From the listing below, copy every line with the word "scene".

# # #

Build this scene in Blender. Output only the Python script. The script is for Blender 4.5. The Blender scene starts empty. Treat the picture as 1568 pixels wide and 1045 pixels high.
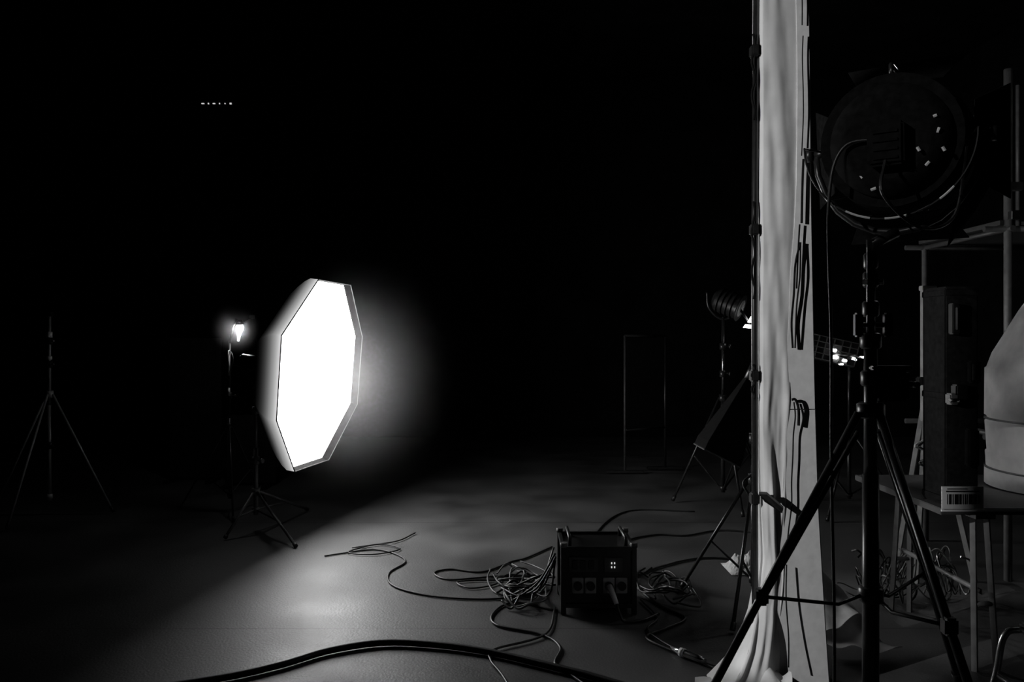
import bpy, bmesh, math, random
from mathutils import Vector, Matrix
random.seed(7)
scene = bpy.context.scene
scene.view_settings.view_transform = 'Standard'
scene.view_settings.look = 'None'
scene.view_settings.exposure = 0
V = Vector

# ------------------------------------------------------------ materials
def mat(name, col, rough=0.5, metal=0.0, emit=0.0, noise=0.0, nscale=8, bump=0.0, spec=0.5, trans=0.0):
    m = bpy.data.materials.new(name); m.use_nodes = True
    nt = m.node_tree; b = nt.nodes['Principled BSDF']
    b.inputs['Base Color'].default_value = (col, col, col, 1)
    b.inputs['Roughness'].default_value = rough
    b.inputs['Metallic'].default_value = metal
    b.inputs['Specular IOR Level'].default_value = spec
    if emit:
        b.inputs['Emission Color'].default_value = (1, 1, 1, 1)
        b.inputs['Emission Strength'].default_value = emit
    tc = nt.nodes.new('ShaderNodeTexCoord')
    if noise or bump:
        n = nt.nodes.new('ShaderNodeTexNoise'); n.inputs['Scale'].default_value = nscale
        n.inputs['Detail'].default_value = 6
        nt.links.new(tc.outputs['Object'], n.inputs['Vector'])
        if noise:
            r = nt.nodes.new('ShaderNodeMapRange')
            r.inputs['From Min'].default_value = 0.3; r.inputs['From Max'].default_value = 0.7
            r.inputs['To Min'].default_value = max(0, col*(1-noise)); r.inputs['To Max'].default_value = min(1, col*(1+noise))
            nt.links.new(n.outputs['Fac'], r.inputs['Value'])
            nt.links.new(r.outputs['Result'], b.inputs['Base Color'])
        if bump:
            bp = nt.nodes.new('ShaderNodeBump'); bp.inputs['Strength'].default_value = bump
            bp.inputs['Distance'].default_value = 0.01
            nt.links.new(n.outputs['Fac'], bp.inputs['Height'])
            nt.links.new(bp.outputs['Normal'], b.inputs['Normal'])
    return m

BLACK = mat('black_metal', 0.014, 0.32, 0.0, noise=0.3, nscale=30)
RUBBER = mat('black_rubber', 0.010, 0.42, noise=0.3, nscale=20)
FABK = mat('black_fabric', 0.008, 0.9, noise=0.4, nscale=40, spec=0.05)
STEEL = mat('brushed_steel', 0.5, 0.25, 1.0, noise=0.2, nscale=40)
GREY = mat('grey_paint', 0.12, 0.45, noise=0.25, nscale=20)
DKGREY = mat('dark_grey_paint', 0.05, 0.5, noise=0.25, nscale=20)
LEGGREY = mat('aluminium_tube', 0.35, 0.4, 0.3, noise=0.2, nscale=20)
PIPING = mat('grey_piping', 0.16, 0.8, noise=0.1, spec=.1)
WHITE = mat('white_plastic', 0.75, 0.4, noise=0.05)
WOOD = mat('pale_wood', 0.30, 0.6, noise=0.35, nscale=12)
DIFF = mat('diffuser_glow', 0.8, 0.9, emit=13.0)
BULB = mat('bulb_glow', 0.8, 0.9, emit=12.0)
HOT = mat('hot_glass_glow', 0.8, 0.9, emit=60.0)
DIM = mat('dim_glow', 0.8, 0.9, emit=0.6)
CLOTH = mat('white_cloth', 0.60, 0.85, noise=0.15, nscale=5, bump=0.3, spec=0.1)
BOARD = mat('white_board', 0.62, 0.7, noise=0.08, nscale=25, bump=0.1, spec=0.2)
DRUM = mat('painted_drum_boards', 0.38, 0.6, noise=0.18, nscale=9, bump=0.25, spec=.3)
DARKCL = mat('dust_sheet', 0.45, 0.9, noise=0.3, nscale=7, bump=0.6, spec=.1)
WALL = mat('black_wall_paint', 0.012, 0.95, noise=0.3, nscale=3, spec=0.0)

# floor
FLOOR = bpy.data.materials.new('studio_floor'); FLOOR.use_nodes = True
nt = FLOOR.node_tree; b = nt.nodes['Principled BSDF']
tc = nt.nodes.new('ShaderNodeTexCoord')
n1 = nt.nodes.new('ShaderNodeTexNoise'); n1.inputs['Scale'].default_value = 1.6; n1.inputs['Detail'].default_value = 9
n2 = nt.nodes.new('ShaderNodeTexNoise'); n2.inputs['Scale'].default_value = 80; n2.inputs['Detail'].default_value = 6
nt.links.new(tc.outputs['Object'], n1.inputs['Vector']); nt.links.new(tc.outputs['Object'], n2.inputs['Vector'])
r1 = nt.nodes.new('ShaderNodeMapRange'); r1.inputs['From Min'].default_value=.3; r1.inputs['From Max'].default_value=.7
r1.inputs['To Min'].default_value=.025; r1.inputs['To Max'].default_value=.075
nt.links.new(n1.outputs['Fac'], r1.inputs['Value'])
sep = nt.nodes.new('ShaderNodeSeparateXYZ'); nt.links.new(tc.outputs['Object'], sep.inputs[0])
def joint(out, off):
    a = nt.nodes.new('ShaderNodeMath'); a.operation='ADD'; a.inputs[1].default_value = off
    nt.links.new(out, a.inputs[0])
    p = nt.nodes.new('ShaderNodeMath'); p.operation='PINGPONG'; p.inputs[1].default_value = 1.22
    nt.links.new(a.outputs[0], p.inputs[0])
    l = nt.nodes.new('ShaderNodeMath'); l.operation='GREATER_THAN'; l.inputs[1].default_value=.005
    nt.links.new(p.outputs[0], l.inputs[0]); return l
jy = joint(sep.outputs['Y'], -4.17+0.0)
mul = nt.nodes.new('ShaderNodeMath'); mul.operation='MULTIPLY'
nt.links.new(r1.outputs[0], mul.inputs[0]); nt.links.new(jy.outputs[0], mul.inputs[1])
nt.links.new(mul.outputs[0], b.inputs['Base Color'])
r2 = nt.nodes.new('ShaderNodeMapRange'); r2.inputs['From Min'].default_value=.3; r2.inputs['From Max'].default_value=.7
r2.inputs['To Min'].default_value=.48; r2.inputs['To Max'].default_value=.62
nt.links.new(n1.outputs['Fac'], r2.inputs['Value']); nt.links.new(r2.outputs[0], b.inputs['Roughness'])
b.inputs['Specular IOR Level'].default_value=.95
bp = nt.nodes.new('ShaderNodeBump'); bp.inputs['Strength'].default_value=.6; bp.inputs['Distance'].default_value=.003
nt.links.new(n2.outputs['Fac'], bp.inputs['Height']); nt.links.new(bp.outputs['Normal'], b.inputs['Normal'])

# ------------------------------------------------------------ mesh builder
def crom(pts, n=8):
    pts = [V(p) for p in pts]
    if len(pts) < 3: return pts
    P = [pts[0]*2-pts[1]] + pts + [pts[-1]*2-pts[-2]]
    out = []
    for i in range(1, len(P)-2):
        a, b_, c, d = P[i-1], P[i], P[i+1], P[i+2]
        for k in range(n):
            t = k/n
            out.append(0.5*((2*b_) + (c-a)*t + (2*a-5*b_+4*c-d)*t*t + (3*b_-a-3*c+d)*t**3))
    out.append(pts[-1]); return out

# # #

## Solution
Build this scene in Blender. Output only the Python script. The script is for Blender 4.5. The Blender scene starts empty. Treat the picture as 1568 pixels wide and 1045 pixels high.
scene = bpy.context.scene
scene.view_settings.view_transform = 'Standard'
scene.view_settings.look = 'None'
scene.view_settings.exposure = 0